### THE EXERCISE
Quote exactly the lines spanning from the top of the data below to the line that contains "SC.cycles.max_bounces = 8;", including both.
===== MATERIAL PROVIDED
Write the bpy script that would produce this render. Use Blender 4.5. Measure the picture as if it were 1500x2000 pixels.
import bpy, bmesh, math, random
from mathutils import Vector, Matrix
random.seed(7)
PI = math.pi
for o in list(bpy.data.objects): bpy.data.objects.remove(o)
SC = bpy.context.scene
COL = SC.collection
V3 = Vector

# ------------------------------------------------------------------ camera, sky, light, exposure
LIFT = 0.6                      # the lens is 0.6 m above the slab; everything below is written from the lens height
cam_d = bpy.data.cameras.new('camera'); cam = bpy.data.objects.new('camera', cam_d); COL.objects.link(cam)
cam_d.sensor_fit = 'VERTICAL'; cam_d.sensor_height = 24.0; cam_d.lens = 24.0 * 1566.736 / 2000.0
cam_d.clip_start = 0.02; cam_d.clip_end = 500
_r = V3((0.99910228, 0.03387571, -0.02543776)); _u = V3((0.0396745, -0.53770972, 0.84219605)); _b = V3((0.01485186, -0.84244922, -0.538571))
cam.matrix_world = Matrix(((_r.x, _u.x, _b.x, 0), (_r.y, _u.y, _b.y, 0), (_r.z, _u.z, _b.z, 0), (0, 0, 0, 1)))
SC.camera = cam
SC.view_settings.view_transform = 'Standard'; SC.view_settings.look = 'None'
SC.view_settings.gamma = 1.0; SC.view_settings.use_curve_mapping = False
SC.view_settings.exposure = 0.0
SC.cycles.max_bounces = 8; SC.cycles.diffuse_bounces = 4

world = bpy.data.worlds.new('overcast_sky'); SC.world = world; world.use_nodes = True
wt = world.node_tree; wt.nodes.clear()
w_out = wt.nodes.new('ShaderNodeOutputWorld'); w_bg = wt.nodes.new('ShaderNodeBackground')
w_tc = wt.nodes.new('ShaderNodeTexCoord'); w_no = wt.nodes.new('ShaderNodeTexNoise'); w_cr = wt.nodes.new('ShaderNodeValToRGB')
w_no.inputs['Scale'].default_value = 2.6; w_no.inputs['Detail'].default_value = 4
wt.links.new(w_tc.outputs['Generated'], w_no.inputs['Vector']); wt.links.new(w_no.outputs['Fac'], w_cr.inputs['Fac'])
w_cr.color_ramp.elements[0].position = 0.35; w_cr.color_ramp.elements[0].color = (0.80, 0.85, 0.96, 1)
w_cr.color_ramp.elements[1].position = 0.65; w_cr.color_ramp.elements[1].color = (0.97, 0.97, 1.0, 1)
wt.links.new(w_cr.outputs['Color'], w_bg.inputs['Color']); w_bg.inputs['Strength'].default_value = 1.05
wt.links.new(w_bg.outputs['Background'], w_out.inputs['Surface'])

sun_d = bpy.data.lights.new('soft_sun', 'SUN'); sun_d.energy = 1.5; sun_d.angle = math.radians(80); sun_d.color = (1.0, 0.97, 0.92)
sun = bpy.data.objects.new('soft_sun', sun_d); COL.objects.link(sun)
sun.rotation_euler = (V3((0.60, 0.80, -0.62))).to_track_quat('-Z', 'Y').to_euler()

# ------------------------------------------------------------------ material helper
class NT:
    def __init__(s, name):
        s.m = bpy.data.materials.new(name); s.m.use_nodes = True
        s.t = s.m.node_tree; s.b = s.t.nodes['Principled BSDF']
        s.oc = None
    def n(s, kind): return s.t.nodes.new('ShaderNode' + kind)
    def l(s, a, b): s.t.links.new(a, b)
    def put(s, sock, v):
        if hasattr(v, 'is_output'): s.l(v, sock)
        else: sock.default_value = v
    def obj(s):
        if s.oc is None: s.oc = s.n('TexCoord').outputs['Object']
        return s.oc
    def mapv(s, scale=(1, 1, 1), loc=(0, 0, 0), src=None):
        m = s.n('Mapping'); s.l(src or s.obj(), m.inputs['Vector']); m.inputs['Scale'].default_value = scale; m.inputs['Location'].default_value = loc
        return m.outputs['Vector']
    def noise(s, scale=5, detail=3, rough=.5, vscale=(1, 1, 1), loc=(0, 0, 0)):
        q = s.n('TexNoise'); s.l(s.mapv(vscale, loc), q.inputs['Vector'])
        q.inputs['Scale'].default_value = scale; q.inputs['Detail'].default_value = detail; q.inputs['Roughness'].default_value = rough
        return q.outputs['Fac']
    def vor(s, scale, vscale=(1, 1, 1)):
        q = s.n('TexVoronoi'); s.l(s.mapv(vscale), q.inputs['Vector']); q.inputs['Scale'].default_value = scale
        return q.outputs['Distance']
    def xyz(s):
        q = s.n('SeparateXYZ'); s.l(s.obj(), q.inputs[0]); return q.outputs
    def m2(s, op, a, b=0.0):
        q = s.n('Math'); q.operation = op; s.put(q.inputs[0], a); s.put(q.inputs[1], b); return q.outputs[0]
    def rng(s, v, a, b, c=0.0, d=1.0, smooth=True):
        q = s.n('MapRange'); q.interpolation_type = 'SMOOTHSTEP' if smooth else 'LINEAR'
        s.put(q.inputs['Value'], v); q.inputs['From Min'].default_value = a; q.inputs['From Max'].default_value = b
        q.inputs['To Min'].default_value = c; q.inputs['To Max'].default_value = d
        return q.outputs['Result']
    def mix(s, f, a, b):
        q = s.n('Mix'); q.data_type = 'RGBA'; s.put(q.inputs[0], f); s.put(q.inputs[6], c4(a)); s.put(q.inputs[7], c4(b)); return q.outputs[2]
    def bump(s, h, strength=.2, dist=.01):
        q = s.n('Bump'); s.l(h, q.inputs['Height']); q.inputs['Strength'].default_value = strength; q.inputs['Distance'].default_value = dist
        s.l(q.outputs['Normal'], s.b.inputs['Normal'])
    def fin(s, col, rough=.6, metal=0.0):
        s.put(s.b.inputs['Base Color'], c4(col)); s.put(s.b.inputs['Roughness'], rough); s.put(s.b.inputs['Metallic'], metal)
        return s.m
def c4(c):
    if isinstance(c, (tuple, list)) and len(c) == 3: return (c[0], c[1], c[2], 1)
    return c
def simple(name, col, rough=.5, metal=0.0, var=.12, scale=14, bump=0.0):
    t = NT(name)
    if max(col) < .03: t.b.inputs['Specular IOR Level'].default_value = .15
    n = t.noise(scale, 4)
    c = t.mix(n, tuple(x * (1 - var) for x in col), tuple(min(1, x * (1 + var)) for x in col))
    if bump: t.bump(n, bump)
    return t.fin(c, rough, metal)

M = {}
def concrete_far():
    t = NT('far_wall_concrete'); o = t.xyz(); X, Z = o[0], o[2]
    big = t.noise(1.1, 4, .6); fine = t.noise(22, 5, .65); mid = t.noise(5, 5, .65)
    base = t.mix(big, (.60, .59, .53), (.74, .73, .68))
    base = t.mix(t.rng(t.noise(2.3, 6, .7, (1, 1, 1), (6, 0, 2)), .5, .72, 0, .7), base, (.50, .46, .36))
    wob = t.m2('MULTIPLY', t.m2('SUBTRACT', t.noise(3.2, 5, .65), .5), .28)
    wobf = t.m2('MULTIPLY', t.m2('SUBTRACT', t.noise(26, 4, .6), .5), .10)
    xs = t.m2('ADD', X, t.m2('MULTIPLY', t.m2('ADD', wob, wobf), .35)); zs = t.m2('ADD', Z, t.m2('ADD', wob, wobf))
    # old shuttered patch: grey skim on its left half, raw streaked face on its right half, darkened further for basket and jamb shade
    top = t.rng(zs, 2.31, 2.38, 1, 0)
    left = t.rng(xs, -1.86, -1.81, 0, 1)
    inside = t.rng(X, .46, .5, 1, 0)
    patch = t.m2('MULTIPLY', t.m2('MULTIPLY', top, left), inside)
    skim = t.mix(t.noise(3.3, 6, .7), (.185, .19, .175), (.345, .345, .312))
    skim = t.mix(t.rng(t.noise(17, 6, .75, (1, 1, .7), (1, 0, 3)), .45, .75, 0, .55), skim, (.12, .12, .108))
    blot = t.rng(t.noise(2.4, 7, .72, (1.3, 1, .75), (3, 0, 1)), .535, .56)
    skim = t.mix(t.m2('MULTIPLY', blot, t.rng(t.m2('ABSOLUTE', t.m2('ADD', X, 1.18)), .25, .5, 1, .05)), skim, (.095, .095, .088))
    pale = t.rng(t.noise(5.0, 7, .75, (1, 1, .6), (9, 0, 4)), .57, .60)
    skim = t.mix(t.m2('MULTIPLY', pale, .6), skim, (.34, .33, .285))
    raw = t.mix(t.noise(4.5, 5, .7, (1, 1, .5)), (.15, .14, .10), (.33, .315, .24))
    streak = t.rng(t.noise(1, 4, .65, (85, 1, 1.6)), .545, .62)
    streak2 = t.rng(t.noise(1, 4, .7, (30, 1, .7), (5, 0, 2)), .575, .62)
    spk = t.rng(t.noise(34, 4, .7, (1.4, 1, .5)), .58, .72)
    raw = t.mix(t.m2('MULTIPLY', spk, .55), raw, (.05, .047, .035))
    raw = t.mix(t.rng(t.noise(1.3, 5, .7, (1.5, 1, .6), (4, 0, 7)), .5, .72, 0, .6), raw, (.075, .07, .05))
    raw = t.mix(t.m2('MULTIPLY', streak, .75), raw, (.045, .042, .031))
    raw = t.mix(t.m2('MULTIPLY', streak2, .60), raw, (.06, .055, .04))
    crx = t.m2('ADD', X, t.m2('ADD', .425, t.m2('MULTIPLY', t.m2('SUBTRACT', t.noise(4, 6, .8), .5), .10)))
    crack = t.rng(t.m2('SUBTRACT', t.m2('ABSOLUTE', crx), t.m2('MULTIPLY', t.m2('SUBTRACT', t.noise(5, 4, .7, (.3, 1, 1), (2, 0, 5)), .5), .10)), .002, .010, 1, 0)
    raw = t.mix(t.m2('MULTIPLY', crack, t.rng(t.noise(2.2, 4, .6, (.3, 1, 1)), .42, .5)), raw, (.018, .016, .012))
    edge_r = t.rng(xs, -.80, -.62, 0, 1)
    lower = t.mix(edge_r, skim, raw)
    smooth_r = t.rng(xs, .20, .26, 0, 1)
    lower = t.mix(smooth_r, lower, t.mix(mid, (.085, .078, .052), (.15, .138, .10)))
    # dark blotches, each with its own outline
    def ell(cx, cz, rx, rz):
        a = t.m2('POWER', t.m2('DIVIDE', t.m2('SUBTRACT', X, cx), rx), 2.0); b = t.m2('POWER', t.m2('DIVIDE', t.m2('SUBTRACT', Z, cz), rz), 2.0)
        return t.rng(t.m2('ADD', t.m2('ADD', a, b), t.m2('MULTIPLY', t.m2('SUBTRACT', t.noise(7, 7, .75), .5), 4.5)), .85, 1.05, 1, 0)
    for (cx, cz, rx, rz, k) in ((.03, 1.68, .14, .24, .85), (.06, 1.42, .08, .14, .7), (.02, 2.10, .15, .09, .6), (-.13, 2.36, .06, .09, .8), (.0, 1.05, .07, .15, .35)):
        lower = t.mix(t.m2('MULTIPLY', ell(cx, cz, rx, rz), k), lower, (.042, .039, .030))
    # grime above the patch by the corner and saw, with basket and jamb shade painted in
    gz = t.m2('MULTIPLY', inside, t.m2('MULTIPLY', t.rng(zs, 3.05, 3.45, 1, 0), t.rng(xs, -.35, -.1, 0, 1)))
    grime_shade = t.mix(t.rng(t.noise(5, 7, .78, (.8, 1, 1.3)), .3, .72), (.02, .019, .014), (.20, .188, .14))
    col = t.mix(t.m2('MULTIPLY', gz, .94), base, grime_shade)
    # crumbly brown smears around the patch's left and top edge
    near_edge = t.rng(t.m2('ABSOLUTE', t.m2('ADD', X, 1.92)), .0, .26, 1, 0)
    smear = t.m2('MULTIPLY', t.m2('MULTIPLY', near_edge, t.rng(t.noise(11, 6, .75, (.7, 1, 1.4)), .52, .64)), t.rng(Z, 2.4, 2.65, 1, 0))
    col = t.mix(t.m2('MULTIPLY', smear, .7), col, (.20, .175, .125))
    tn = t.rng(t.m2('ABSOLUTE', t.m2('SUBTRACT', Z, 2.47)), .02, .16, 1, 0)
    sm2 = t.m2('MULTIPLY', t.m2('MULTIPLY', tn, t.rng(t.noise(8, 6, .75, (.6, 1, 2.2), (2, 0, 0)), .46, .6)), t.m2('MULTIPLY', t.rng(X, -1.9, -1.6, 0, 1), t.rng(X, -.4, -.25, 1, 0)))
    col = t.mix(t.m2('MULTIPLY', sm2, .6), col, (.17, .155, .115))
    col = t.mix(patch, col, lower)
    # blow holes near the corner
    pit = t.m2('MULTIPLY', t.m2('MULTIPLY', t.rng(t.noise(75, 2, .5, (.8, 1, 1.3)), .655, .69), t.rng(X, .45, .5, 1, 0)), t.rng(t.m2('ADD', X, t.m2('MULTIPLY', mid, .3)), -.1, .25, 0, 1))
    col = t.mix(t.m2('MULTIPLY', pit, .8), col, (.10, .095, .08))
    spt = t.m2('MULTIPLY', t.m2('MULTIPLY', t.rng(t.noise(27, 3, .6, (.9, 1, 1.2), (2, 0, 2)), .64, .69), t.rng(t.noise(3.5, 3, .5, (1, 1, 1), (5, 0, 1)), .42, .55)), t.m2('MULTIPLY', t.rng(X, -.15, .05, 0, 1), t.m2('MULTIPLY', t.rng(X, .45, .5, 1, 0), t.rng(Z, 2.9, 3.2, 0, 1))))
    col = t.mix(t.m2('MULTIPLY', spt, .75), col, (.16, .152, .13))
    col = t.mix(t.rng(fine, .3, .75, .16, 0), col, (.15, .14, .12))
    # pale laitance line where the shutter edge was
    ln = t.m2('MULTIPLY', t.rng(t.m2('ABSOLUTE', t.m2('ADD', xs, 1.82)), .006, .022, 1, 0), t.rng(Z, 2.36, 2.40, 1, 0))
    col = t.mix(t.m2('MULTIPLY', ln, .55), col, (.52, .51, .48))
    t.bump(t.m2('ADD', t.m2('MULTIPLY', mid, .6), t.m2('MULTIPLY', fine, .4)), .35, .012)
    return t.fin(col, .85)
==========
### EXERCISE RESPONSE
Write the bpy script that would produce this render. Use Blender 4.5. Measure the picture as if it were 1500x2000 pixels.
import bpy, bmesh, math, random
from mathutils import Vector, Matrix
random.seed(7)
PI = math.pi
for o in list(bpy.data.objects): bpy.data.objects.remove(o)
SC = bpy.context.scene
COL = SC.collection
V3 = Vector

# ------------------------------------------------------------------ camera, sky, light, exposure
LIFT = 0.6                      # the lens is 0.6 m above the slab; everything below is written from the lens height
cam_d = bpy.data.cameras.new('camera'); cam = bpy.data.objects.new('camera', cam_d); COL.objects.link(cam)
cam_d.sensor_fit = 'VERTICAL'; cam_d.sensor_height = 24.0; cam_d.lens = 24.0 * 1566.736 / 2000.0
cam_d.clip_start = 0.02; cam_d.clip_end = 500
_r = V3((0.99910228, 0.03387571, -0.02543776)); _u = V3((0.0396745, -0.53770972, 0.84219605)); _b = V3((0.01485186, -0.84244922, -0.538571))
cam.matrix_world = Matrix(((_r.x, _u.x, _b.x, 0), (_r.y, _u.y, _b.y, 0), (_r.z, _u.z, _b.z, 0), (0, 0, 0, 1)))
SC.camera = cam
SC.view_settings.view_transform = 'Standard'; SC.view_settings.look = 'None'
SC.view_settings.gamma = 1.0; SC.view_settings.use_curve_mapping = False
SC.view_settings.exposure = 0.0
SC.cycles.max_bounces = 8; SC.cycles.diffuse_bounces = 4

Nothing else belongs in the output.